Ice work: a scene from Asif's latest movie, Far North

"I love being on the set, shooting. It's very nerve-wracking and very tense and very tiring, but for me it's the best part. There's one other moment that I think is really special: when you're finishing a film off and you put the first bit of music to it. It's a really beautiful moment because you know what the film is. The toughest part is raising the finance, when you're going out there and everybody's telling you that your film is not commercial. It's a real battle. The other tough part can be when you've finished a movie and it could just potentially sit on a shelf if you don't get distribution. Again you have to go out and try and get someone to buy it."

"If people don't like your short film, go make another one! Keep making films. I know a lot of people who feel they are perfectionists and they never finish a project because they feel they can do better. I think that's a really dangerous game to get into. One of the reasons I really loved film school was that it gave me deadlines. At some point I had to finish the film and show it to people, even if I didn't think it was ready. Then I had to start the next one. The danger when you're out of that situation is that you never have a deadline and you can just carry on forever writing the script, or researching, or shooting. Set yourself deadlines."

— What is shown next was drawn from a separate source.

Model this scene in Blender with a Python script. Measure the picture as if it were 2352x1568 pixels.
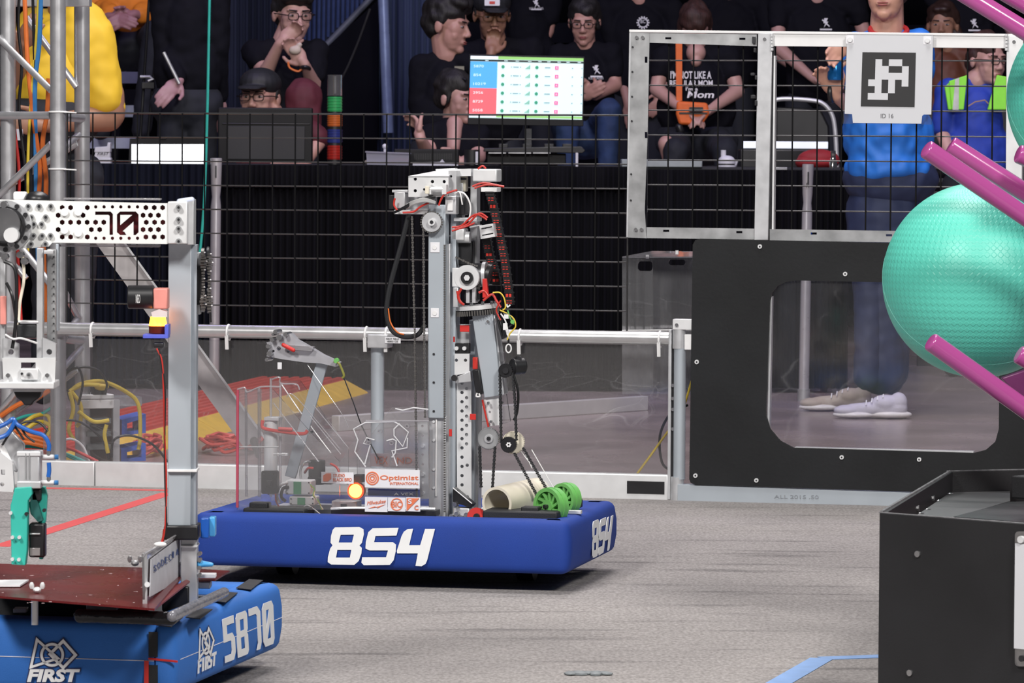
import bpy, bmesh, math, random
from mathutils import Vector as V, Matrix
from mathutils.geometry import delaunay_2d_cdt
RND = random.Random(7)
PI = math.pi
for _o in list(bpy.data.objects):
    bpy.data.objects.remove(_o)
sc = bpy.context.scene
C = sc.collection
# ------------------------------------------------ camera
FPX, CAMH, ROLL = 10000.0, 1.05, .006
PIT = math.atan(444 / FPX)
c_f = V((0, math.cos(PIT), -math.sin(PIT)))
_r, _u = V((1, 0, 0)), V((0, math.sin(PIT), math.cos(PIT)))
c_r = _r * math.cos(ROLL) + _u * math.sin(ROLL)
c_u = -_r * math.sin(ROLL) + _u * math.cos(ROLL)
CAM = V((0, 0, CAMH))
cd = bpy.data.cameras.new('camera'); cam = bpy.data.objects.new('camera', cd); C.objects.link(cam)
cd.sensor_fit = 'HORIZONTAL'; cd.sensor_width = 36; cd.lens = FPX / 2352 * 36
cd.clip_start = .1; cd.clip_end = 200
mw = Matrix((c_r, c_u, -c_f)).transposed().to_4x4(); mw.translation = CAM
cam.matrix_world = mw
cd.dof.use_dof = True; cd.dof.focus_distance = 10.6; cd.dof.aperture_fstop = 24
sc.camera = cam
# ------------------------------------------------ world, lamps, exposure
sc.view_settings.view_transform = 'Standard'; sc.view_settings.look = 'None'
sc.view_settings.exposure = 0.0; sc.view_settings.gamma = 1
w = bpy.data.worlds.new('arena_air'); sc.world = w; w.use_nodes = True
w.node_tree.nodes['Background'].inputs[0].default_value = (.55, .56, .66, 1)
w.node_tree.nodes['Background'].inputs[1].default_value = .09
def area(name, loc, target, size, power, col, sy=None):
    l = bpy.data.lights.new(name, 'AREA'); l.shape = 'RECTANGLE'; l.size = size; l.size_y = sy or size
    l.energy = power; l.color = col
    o = bpy.data.objects.new(name, l); C.objects.link(o); o.location = loc
    o.rotation_euler = (V(target) - V(loc)).to_track_quat('-Z', 'Y').to_euler()
    return o
area('field_light', (-3.5, 3.2, 6.0), (-.5, 10.8, .3), 1.3, 560, (1, .965, .93))
area('field_light', (3.0, 2.4, 5.6), (.6, 11.0, .3), 1.3, 560, (1, .965, .93))
area('field_light', (0.2, 11.2, 7.0), (0, 11.6, 0), 2.4, 300, (1, .97, .95), 1.6)
area('floor_light', (0.3, 15.2, 6.6), (0.3, 15.4, 0), 1.8, 190, (1, .93, .93), 1.2)
area('crowd_light', (-2.5, 18.0, 7.0), (-.5, 22, 1.2), 1.6, 110, (.58, .48, 1))
area('crowd_light', (3.5, 16.2, 6.5), (1.5, 20, 1.0), 1.4, 120, (.72, .62, 1))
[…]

"One of my tutors is a screenwriter and producer - Tony Grisoni - and he was one of my writing tutors at university and right from the very beginning he really pushed me to write. He's a good friend and someone I show all my scripts and films to. Then there are people like Zhang Yimou. Right now he's doing these big action films, but I really loved Raise The Red Lantern (1991) and The Story Of Qiu Ju (1992). Gong Li plays this pregnant wife and the whole film revolves around her wanting this apology for something that happened to her husband, and it's just an amazing film. His films are very cinematic and very simple – kind of fairytales and folk tales, and that's the kind of movie I'm interested in making. There's a film called Cyclo (1995), which is French-Vietnamese. For me, when I saw that film a lightbulb went off in my head and changed my life. The director Anh Hung Tran is French, he lives in Paris but he's from a Vietnamese background. Seeing that, I realised as an English guy from an Asian background, I wanted to shoot in India. That film also uses non-actors and it really gave me the idea to go and make The Sheep Thief, which led to The Warrior."

Anh Hung Tran's "life-changing" Cyclo
"Like everyone of my generation I also have to say Martin Scorsese. I haven't necessarily been making films like him, but I've been lucky enough to meet him on a few occasions and he's seen my films and been really positive. He saw The Sheep Thief and liked it and got in touch. Then he saw The Warrior and called me up and said how much he liked that too. When Martin Scorsese calls you on your mobile – that's the dream!"